O autor critica a sociedade atual, entorpecida pelo consumo, as tantas distrações tecnológicas, o comodismo. Não acredita que, hoje, toda uma fantástica legião pudesse se unir a um líder como Napoleão, o Imperador, em causas por ele sonhadas. Afirma: “Ele havia contado alguma coisa aos homens e estes tinham a vontade de ouvir a fábula, de acreditá-la viável. Os homens estão sempre prontos a tudo desde que exaltados e tendo por pressuposto a existência do talento do orador”.

“Berezina” seduz desde o início, mas é necessário ter cautela quanto a determinadas afirmações “históricas”. O romance de Tesson se amalgama às narrativas dos que presenciaram a retirada. Seria possível entender que em alguns momentos estabelece-se uma dúvida quanto a essa fusão pretendida por Tesson. Meritória essa incrível viagem, que se soma às tantas outras ousadas aventuras do autor. Contudo, creio que, para o leitor que tiver vontade de conhecer mais o dantesco episódio da retirada napoleônica, valeria a pena consultar farta bibliografia, mormente  francesa e russa, para possível avaliação dos trágicos episódios, sendo que muitos deles jamais serão conhecidos.
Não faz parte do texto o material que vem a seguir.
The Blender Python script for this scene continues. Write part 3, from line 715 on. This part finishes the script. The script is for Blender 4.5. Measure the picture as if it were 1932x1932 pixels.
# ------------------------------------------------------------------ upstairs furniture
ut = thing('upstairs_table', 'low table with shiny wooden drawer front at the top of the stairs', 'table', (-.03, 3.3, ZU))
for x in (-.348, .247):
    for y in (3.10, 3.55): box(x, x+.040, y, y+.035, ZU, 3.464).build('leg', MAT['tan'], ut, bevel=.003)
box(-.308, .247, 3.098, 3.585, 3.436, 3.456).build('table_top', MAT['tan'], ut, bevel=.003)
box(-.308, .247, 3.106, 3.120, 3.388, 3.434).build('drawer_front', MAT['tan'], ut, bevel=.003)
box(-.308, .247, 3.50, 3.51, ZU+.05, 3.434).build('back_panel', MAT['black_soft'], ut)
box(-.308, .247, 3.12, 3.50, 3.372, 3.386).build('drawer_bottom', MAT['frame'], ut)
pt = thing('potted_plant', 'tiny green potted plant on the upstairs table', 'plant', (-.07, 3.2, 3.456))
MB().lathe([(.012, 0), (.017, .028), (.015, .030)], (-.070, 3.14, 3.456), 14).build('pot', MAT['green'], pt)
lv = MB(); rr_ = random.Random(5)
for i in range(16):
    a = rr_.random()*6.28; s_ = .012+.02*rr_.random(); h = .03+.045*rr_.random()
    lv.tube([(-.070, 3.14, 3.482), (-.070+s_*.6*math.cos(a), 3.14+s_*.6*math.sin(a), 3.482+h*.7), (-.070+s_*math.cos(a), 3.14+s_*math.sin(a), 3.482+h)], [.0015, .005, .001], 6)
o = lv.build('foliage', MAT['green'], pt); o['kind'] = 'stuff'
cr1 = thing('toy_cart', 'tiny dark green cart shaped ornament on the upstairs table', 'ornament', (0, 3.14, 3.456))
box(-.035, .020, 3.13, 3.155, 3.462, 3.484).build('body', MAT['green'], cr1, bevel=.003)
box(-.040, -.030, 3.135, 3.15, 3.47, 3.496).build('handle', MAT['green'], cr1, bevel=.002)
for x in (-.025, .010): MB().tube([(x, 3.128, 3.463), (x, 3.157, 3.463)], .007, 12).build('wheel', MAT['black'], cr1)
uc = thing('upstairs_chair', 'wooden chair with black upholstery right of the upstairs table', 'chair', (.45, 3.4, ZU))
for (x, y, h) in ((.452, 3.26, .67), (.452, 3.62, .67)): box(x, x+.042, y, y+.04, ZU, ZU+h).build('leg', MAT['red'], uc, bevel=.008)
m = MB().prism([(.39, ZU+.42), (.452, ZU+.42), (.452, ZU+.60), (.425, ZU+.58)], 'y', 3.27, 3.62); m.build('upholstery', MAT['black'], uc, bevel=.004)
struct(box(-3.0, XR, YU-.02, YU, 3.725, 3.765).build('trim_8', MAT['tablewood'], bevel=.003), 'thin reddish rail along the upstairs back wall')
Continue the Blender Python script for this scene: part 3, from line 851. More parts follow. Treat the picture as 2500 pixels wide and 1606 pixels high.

I’ve just finished reading “Berezina”, by the French geographer and adventurer Sylvain Tesson, one of my favorite authors. This time, Tesson retraces Napoleon’s retreat from Moscow in winter with his Grande Armée in 1812, following the debacle of his war against the Russian tsar. While describing his present day (2012) adventure from Moscow to Paris on a motorcycle with a sidecar, Tesson — supported by memoirs written by survivors of the retreat — recalls the tragedy of Napoleon and his men on the same route 200 years ago, a human drama of horror and loss. A fascinating book that does not exclude recommendations for further reading for those interested in the French invasion of Russia.